Relativamente a Clark, la Formula 1 perse non solo un due volte campione mondiale, ma una vera e propria leggenda. Antidivo, timido, umile al punto che la prima iscrizione sulla sua lapide è un semplice “farmer” (agricoltore), visto che la sua famiglia aveva quelle origini. Forse non il più grande intenditore di meccanica, ma erano anni in cui l'assetto di una macchina non era studiato a fondo e si cercava di costruire una vettura che stesse in strada su qualsiasi tracciato. In questo contesto, era chiaro che le qualità del pilota prevalevano su quelle della macchina, e lo conferma anche il fatto che dal 1962 al 1968 nessun compagno di squadra di Clark vinse mai una gara del Mondiale. Lo scozzese, campione nel 1963 e nel 1965, totalizzò 25 successi in Formula 1, a cui si devono aggiungere 18 Gran Premi non titolati, 32 podi e 33 pole position.

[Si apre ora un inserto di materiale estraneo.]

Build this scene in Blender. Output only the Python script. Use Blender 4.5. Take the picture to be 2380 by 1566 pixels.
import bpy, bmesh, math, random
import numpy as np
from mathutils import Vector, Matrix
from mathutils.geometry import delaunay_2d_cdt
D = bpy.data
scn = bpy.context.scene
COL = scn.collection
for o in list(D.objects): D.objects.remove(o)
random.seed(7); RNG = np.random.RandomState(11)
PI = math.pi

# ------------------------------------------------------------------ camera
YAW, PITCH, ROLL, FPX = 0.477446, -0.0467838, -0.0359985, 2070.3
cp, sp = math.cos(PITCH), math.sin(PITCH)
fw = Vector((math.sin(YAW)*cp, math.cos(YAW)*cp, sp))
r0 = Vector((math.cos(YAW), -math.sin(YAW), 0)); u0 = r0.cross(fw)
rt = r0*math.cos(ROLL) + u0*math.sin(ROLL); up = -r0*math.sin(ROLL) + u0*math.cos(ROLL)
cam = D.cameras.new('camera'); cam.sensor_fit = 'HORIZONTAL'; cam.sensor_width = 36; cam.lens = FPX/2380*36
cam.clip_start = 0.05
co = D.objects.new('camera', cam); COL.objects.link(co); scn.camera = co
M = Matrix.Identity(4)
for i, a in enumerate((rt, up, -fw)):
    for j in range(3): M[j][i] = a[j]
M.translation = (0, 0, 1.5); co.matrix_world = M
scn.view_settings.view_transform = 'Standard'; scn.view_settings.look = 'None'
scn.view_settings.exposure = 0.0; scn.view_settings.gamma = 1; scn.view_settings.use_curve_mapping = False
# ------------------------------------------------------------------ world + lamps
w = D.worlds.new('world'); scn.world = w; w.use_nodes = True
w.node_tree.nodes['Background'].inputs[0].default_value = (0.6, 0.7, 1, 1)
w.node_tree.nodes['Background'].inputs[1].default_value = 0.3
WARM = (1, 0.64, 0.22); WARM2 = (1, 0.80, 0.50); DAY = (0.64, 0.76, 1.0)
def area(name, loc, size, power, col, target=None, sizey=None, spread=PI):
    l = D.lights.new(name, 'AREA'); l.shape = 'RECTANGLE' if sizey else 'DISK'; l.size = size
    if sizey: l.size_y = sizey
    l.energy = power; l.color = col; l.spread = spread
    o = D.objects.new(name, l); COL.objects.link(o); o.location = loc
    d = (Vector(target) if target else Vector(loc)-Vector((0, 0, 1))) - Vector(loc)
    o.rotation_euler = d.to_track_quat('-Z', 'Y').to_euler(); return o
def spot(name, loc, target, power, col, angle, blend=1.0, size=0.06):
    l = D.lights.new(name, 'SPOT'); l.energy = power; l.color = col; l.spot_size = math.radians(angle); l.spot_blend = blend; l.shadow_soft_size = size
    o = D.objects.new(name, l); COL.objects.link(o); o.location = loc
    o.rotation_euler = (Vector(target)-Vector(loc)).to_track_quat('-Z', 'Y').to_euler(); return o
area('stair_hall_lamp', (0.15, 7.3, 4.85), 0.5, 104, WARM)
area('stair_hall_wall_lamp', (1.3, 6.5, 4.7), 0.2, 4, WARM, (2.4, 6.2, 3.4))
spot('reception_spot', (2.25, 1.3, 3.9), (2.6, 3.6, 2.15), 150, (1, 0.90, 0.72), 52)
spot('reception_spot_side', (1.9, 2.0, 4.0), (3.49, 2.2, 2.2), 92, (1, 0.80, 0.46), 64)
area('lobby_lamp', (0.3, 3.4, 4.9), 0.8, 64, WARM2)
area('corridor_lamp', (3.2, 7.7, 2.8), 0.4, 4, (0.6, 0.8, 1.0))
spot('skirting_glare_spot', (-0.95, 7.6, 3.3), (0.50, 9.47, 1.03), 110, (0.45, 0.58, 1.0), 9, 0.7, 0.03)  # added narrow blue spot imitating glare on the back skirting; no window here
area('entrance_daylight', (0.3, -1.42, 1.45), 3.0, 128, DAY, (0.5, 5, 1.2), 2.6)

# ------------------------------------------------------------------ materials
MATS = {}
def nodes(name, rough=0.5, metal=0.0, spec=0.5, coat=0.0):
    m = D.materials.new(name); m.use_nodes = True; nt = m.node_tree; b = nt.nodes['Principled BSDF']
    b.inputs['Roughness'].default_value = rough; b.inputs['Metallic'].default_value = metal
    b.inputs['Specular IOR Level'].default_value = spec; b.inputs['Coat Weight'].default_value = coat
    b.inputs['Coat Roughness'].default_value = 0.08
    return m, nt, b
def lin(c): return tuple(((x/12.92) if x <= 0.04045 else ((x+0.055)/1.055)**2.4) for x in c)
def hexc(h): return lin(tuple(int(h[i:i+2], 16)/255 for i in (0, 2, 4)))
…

Ma i numeri, presi da soli, non danno mai la dimensione di un fenomeno. Vanno contestualizzati. Anzitutto, Clark vinse “solo” due Mondiali perché nel 1967 l'esordio della nuova Lotus 49 avvenne tardi (alcuni incolparono proprio la sua scarsa dote di sviluppatore), mentre nel 1964 il motore lo tradì a pochi metri dalla fine nell'ultima gara, quella del Messico. Inoltre, diversi episodi concorrono a mettere Clark nella leggenda a prescindere dal numero di vittorie: ad esempio, durante la gara di Monza del 1967, perse un giro per una foratura ma rimontò tutti e passò al comando, salvo poi accontentarsi del terzo posto per un errore nei condotti del carburante che lo fece arrivare al traguardo senza benzina. Il pubblico italiano lo portò comunque in trionfo. Oppure la vittoria del Mondiale 1965 nonostante avesse saltato Monte Carlo per correre e vincere la 500 miglia di Indianapolis. Tra l'altro con il motore posteriore, primo nella storia. Clark rimane tutt'oggi l'unico pilota nella storia ad aver vinto Mondiale di Formula 1 e la 500 miglia di Indianapolis nella stessa stagione.

Per quanto sia esercizio ozioso confrontare piloti di anni lontani, che si sono misurati in contesti differenti, con piste, vetture, regolamenti e avversari diversi, come impatto sulla sua epoca Jim Clark non ha probabilmente niente da invidiare a nessuno. E diversi storici lo piazzano lì, in cima, davanti anche a Senna, Schumacher, Prost, Hamilton, Ascari, Nuvolari, Fangio, Lauda, Stewart. Un sorpasso in punta di piedi, anzi di pedale, con “solo” due Mondiali: ma Clark l'antidivo non ha mai amato farsi notare.